The inspection should include, but not be limited to, looking for cuts, abrasions, punctures, bulges, cracks, corrosion, loose or damaged fittings and components, and leaks.

Be sure to inspect the pipe and clear it of any debris or foreign substances before placing the plug in the pipe. Inflation against a sharp object could cause the plug to rupture. An unclean pipe could reduce the plug’s back pressure-holding capability and damage the plug during placement or inflation.

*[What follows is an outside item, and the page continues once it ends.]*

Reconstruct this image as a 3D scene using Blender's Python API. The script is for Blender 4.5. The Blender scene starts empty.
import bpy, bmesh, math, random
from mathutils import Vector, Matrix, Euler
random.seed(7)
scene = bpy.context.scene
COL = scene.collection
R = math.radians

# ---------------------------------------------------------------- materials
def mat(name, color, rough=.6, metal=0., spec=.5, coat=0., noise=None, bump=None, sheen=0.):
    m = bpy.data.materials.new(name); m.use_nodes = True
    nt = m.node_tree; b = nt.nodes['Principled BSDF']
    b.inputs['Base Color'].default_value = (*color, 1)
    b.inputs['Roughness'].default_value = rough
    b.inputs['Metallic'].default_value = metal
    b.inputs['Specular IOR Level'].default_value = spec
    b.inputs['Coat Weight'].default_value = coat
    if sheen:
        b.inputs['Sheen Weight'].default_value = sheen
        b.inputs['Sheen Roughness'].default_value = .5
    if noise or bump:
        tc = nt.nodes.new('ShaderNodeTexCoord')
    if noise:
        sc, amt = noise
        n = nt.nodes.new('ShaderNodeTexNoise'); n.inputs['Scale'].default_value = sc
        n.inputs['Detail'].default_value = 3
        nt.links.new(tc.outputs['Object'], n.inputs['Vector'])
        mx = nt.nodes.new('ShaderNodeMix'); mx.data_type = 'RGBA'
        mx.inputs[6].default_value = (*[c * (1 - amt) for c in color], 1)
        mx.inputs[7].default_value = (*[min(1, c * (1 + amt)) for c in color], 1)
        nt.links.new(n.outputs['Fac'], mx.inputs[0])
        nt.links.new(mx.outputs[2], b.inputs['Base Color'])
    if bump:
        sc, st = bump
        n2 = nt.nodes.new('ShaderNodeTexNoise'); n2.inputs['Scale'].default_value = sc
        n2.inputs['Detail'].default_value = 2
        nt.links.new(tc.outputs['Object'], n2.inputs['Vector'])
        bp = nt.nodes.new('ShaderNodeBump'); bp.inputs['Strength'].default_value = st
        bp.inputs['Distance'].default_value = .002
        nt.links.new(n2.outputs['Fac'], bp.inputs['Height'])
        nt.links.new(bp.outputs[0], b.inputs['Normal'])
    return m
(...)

An engineer must determine if a backup system is required and must design a blocking device. An additional backup system should be considered to prevent injury or property damage in case of plug failure. A properly designed blocking device must be used to restrain any plug movement, because forces behind the plug could be tremendous. Never use eye bolts, inflation hoses, or other attachments on the plug as a means to restrain plug movement under back pressure.

3. Monitor the placement and pressure of the plug during operation

While in operation, it is important to monitor the placement and pressure of the plugs.
Never use chemicals, including hydrocarbons, as they can cause damage to the natural rubber. Be sure to use the correct media when inflating the plugs. Cherne plugs can be inflated with air, water, and inert gasses (nitrogen). Never overinflate or underinflate the plugs.

Always release the back pressure from the pipe before deflating the plug. Plug deflation before releasing back pressure could cause the plug to dislodge at extreme velocity.

4. Maintenance and storage

Cherne’s pneumatic plugs can be cleaned with mild soap and water (other cleaning agents may cause damage). Store the plug in a dry place, below 110 degrees Fahrenheit, and away from sunlight or other sources of ultraviolet light and ozone.

Following these simple steps and taking the time to correctly do the procedure can actually make the difference between life and death. Cherne provides safety tags and safety instruction manuals with each plug that leaves our factory.  Ensure that you and everyone on your crew are familiar with the hazards and the preventive measures necessary when working with pipe plugs.